Il faut reconnaître que la construction grammaticale du verset premier de la Genèse comporte diverses combinaisons. Plusieurs interprètes modernes, Ewald, Dillmann, Reuss, Schultz, réunissent les trois premiers versets en une seule période, où le v. 1 serait une conjonctive, le v. 2 une conjonctive coordonnée ou une parenthèse, et le v. 3, la principale. Il suffit, pour rendre cette construction possible, soit de sous-entendre, comme la grammaire hébraïque le permet, le pronom relatif ascher entre le premier et le second mot, soit de transcrire bara à l’infinitif berô au lieu du parfaitp. Nous empruntons à M. Reuss la traduction qui en résulte :

p – Sur celle dernière construction, voir Schultz, Alltestam. Theologie.

« Lorsque, au commencement Dieu créa le ciel et la terre, et que, la terre était encore déserte et vide, que les ténèbres couvraient l’Océan, et que l’Esprit de Dieu planait sur les eaux. Dieu ditq  : »

qL’histoire sainte et la loi. tome I, page 273.

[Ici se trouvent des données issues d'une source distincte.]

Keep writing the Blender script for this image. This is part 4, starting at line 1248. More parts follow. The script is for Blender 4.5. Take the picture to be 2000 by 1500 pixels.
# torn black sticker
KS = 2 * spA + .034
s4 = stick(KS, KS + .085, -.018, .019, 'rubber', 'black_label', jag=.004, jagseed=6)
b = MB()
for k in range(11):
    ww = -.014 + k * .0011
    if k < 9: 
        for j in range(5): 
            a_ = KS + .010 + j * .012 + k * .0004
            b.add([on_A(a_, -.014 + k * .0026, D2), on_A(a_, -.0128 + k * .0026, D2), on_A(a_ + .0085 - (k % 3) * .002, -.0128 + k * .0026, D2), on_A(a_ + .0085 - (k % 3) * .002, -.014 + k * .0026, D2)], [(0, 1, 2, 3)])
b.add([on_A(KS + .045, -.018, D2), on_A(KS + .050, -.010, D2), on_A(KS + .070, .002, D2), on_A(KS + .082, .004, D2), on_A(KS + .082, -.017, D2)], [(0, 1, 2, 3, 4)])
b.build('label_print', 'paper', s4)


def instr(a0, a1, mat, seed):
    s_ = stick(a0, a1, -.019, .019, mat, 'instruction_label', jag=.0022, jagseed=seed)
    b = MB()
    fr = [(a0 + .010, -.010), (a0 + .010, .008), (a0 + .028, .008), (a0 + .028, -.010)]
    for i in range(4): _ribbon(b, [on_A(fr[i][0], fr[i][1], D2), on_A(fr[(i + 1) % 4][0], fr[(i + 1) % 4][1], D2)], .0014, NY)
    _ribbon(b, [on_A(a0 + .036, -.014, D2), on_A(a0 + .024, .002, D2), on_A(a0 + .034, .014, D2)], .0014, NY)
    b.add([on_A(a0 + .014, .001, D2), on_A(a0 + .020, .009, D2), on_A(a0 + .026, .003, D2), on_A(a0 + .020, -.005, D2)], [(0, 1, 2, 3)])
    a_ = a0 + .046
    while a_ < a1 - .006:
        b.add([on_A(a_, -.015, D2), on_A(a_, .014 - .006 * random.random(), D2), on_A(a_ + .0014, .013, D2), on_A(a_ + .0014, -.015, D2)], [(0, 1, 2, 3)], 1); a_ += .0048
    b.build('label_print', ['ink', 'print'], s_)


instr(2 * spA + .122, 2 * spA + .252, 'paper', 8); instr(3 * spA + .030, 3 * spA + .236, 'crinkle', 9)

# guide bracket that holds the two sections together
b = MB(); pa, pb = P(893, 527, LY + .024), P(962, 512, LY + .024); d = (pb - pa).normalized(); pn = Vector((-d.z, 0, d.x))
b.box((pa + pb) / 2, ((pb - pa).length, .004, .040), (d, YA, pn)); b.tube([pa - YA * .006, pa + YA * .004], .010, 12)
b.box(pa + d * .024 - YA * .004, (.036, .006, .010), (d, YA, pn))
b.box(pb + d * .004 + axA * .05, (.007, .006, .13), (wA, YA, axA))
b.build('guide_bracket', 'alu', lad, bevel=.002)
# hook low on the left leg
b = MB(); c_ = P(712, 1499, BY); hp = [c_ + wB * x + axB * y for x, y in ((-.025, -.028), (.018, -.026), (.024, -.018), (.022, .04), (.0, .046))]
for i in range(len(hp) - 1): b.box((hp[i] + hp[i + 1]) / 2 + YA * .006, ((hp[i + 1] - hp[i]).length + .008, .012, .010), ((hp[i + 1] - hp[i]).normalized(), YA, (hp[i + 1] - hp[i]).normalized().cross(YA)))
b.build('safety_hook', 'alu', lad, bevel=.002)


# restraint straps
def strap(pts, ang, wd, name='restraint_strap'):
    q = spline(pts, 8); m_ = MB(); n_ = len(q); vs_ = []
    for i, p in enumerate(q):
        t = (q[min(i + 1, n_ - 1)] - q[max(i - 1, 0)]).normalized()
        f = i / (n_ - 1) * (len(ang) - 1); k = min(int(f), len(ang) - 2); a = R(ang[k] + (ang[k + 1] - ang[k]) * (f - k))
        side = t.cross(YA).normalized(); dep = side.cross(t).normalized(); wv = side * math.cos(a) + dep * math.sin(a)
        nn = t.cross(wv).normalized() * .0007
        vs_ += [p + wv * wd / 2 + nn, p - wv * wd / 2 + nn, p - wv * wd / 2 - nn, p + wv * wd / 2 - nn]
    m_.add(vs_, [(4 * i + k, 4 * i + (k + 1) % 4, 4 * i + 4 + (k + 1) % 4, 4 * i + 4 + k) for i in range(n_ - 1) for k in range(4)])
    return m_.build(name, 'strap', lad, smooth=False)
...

Le premier sacrifice à faire dans cette construction longue et chargée, est celui du caractère lapidaire empreint sur ce premier document élohiste, où le sublime jaillit de ligne en ligne de la brièveté.

Il se trouverait que le premier jet de la plume de ce grand inconnu tant admiré depuis des milliers d’années, serait une façon de période de prose théologique allemande, se dégageant à peine du chaos qu’elle décrit.

Ce n’est pas ainsi que l’a entendu l’auteur du quatrième Evangile, qui, voulant marquer l’antériorité de l’existence du Logos par rapport au premier commencement des choses, a opposé aux premiers mots de la Genèse et de l’Ecriture son : Ἐν ἀρχῆ ἦν ὁ λόγος.

La signification temporelle de bereschit nous paraît fixée dans le document élohiste lui-même par le trait qui le termine : Vaiecoullou haschamaïm (Genèse 2.1). Le terme définitif de l’œuvre créatrice en suppose le terme inchoatif.

Notre interprétation du premier mot de la Genèse nous est également confirmée par tous les textes scripturaires qui mentionnent un commencement temporel du monde, en y opposant tacitement ou expressément la préexistence éternelle de l’Être divin : Psaumes 90.2 ; 102.26 ; Jean 1.1 ; Jean 17.5,24 ; Éphésiens 1.5 ; Colossiens 1.17 ; 1 Pierre 1.20 ; comp. les expressions : ἀπ’ ἀρχῆς κτίσεως (Marc 13.19) ; ἀπὸ κτίσεως κόσμου (Romains 1.20).

Il est même logiquement incorrect d’opposer purement et simplement le commencement du monde à la préexistence éternelle de Dieu, laquelle, comme nous l’avons établi précédemment, ne doit point être conçue comme une durée indéfinie de temps (ἀΐδιος et non pas αἰώνιος). C’est Dieu qui a créé le temps en créant le monde : δι’ οὗ καὶ τοὺς αἰῶνας ἐποίησεν (Hébreux 1.2). — κατηρτίσθαι τοὺς αἰῶνας ῥήματι θεοῦ (Hébreux 11.3) — non est mundus factus in tempore sed cum tempore (Aug.) L’existence du monde fût-elle même supposée sans commencement, comme elle sera sans fin, ne serait donc encore concevable que comme temporelle, c’est-à-dire comme illimitée dans les deux dimensions du temps ; et l’éternité dans le sens du mode d’existence transcendante au temps, reste en tout état de cause l’attribut propre de Dieu.

L’importance de la notion biblique de la création se mesure surtout aux altérations que la méconnaissance ou la négation de cette doctrine apporte dans le système du salut. Faites du monde le rival de Dieu ou une partie de Dieu, Dieu n’est plus le Dieu saint et bon ; le péché n’est plus que la limite du fini et de l’infini, et la rédemption, la suppression de cette limite.